Mais tarde, apareceu outra norte-americana, Melanie Safka, também fora da ordem pré-estabelecida, uma vez que atuou na vez da Incredible String Band que se guardou para o dia seguinte, evitando assim a chuva torrencial que a voz de What Have They Done To My Song Ma (título original, depois modificado para Look What They’ve Done…) teve de enfrentar. Curiosamente, a cantora – então com 22 anos – acabou por ser uma das primeiras artistas brindada com uma emocionante ajuda na iluminação: os muitos milhares da plateia iniciaram um ritual que consistiu em acender velas e mais velas (antecessoras dos isqueiros e, agora, das luzes dos telemóveis) para saudar a coragem de Melanie que, um ano depois, evocaria a ocasião – aflorando também a guerra do Vietname – numa das duas melhores criações, Lay Me Down (Candles In The Rain).
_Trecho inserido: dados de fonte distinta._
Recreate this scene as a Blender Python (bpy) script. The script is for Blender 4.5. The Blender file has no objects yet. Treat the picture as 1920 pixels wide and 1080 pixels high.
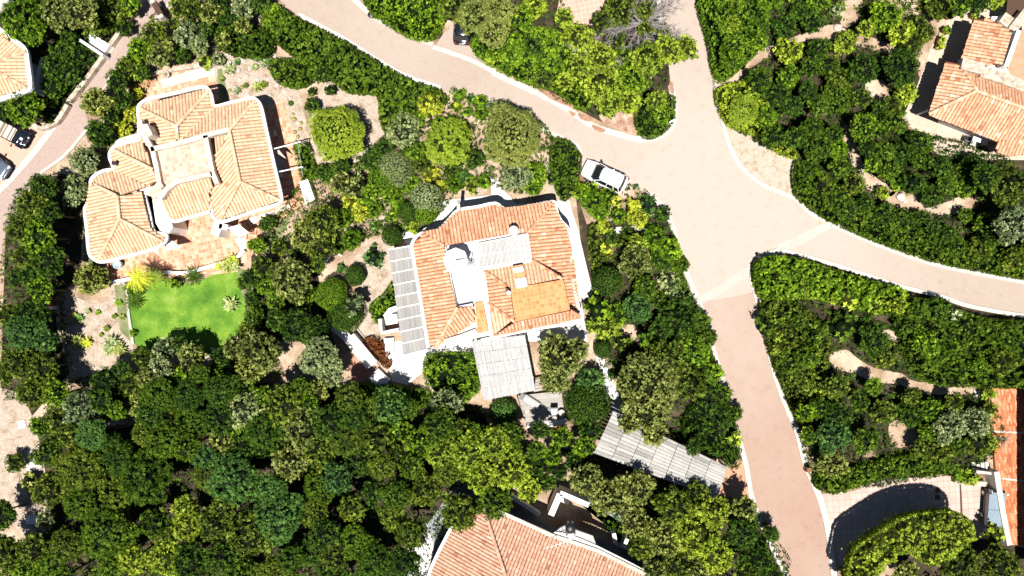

Para fechar o primeiro dia, a terceira dama: Joan Baez que, aos 28 anos, já era literalmente uma veterana depois de se ter estreado, em 1959, no festival folk de Newport. Baez vivia um dos ciclos de enorme ativismo, estava grávida de seis meses e tinha o marido preso e em greve da fome em protesto contra a mobilização para a guerra na Ásia. Ironizando sobre a hora tardia a que começou a sua atuação – muito longe do pior que estava para vir –, saudou o público com um "Bom dia". Mas esteve em palco mais de uma hora, tempo suficiente para não deixar escapar Joe Hill ou I Shall Be Released (de Dylan), Swing Low Sweet Chariot ou We Shall Overcome, o hino omnipresente dos guardiões do folk.
Para a segunda jornada estava guardada Janis Joplin, então com 26 anos – pouco mais de um ano depois estaria morta, às mãos de uma dose excessiva de heroína. Tinha trocado de banda, deixando a Big Brother & The Holding Company e iniciando um percurso muito curto com a Kozmic Blues Band. Todas as crónicas, a par dos registos sonoros, teimam em apontar Janis como uma das triunfadoras de Woodstock, apesar da hora algo inconveniente (entre as duas e as três da manhã), com uma entrega total às canções que se tornaram património patenteado, como Piece Of My Heart, Ball and Chain, uma abordagem quase desesperada de Work Me, Lord, ou fenomenais versões de Summertime (Gershwin) e de To Love Somebody (dos Bee Gees).

Se o horário de Joplin parece bizarro, o que foi parar ao colo da última das mulheres em palco é surrealista: Grace Slick, com os Jefferson Airplane, começou a atuar às oito da manhã, ainda para esgotar… a segunda noite. Slick tinha 29 anos – o que fará dela, ainda em 2019, uma octogenária… – e a banda ainda gozava em pleno os favores da crítica e do público. Estava a caminho de editar o álbum Volunteers, cuja canção-título valeu mais uma etapa na contestação ao conflito no Vietname, acabando por transformar-se num dos hinos do festival. Mas não faltaram temas como The Other Side Of This Life ou Plastic Fantastic Lover, bem como os inevitáveis White Rabbit e Somebody To Love. No total, foram menos de cinco horas, as "reservadas" para as mulheres. Podemos pensar – e desejar – que hoje esta repartição seria diferente. Infelizmente, os arquivos não retiveram os nomes de outras duas mulheres que ficam ligadas à mitologia de Woodstock: as que foram protagonistas dos partos ali realizados durante o Festival. Mas há mais consequências na herança dessa reunião caótica, anárquica, mas que só registou três vítimas mortais (e uma delas foi atropelada… por um trator): desde logo, a mudança de comportamentos e a concentração da prática do "amor livre" numa explosão que ainda partia da legalização da pílula anticoncecional nos Estados Unidos. Por fim, não são poucos os analistas que defendem que, até aí, "nunca se tinha exposto tanto o corpo". Era a chegada dos padrões geométricos e coloridos, dos vestidos largos, das botas pelo joelho, múltiplas referências à cultura indígena (sim, a dos índios), a primazia do conforto e de escolhas absolutamente descomprometidas face aos códigos vigentes. Há sites que defendem que Woodstock continua a dar cartas na moda, 50 anos depois [veja-se neste número a produção com Arizona Muse, na página 72 e seguintes], algo que ninguém poderia imaginar a partir de um festival "de paz e de música".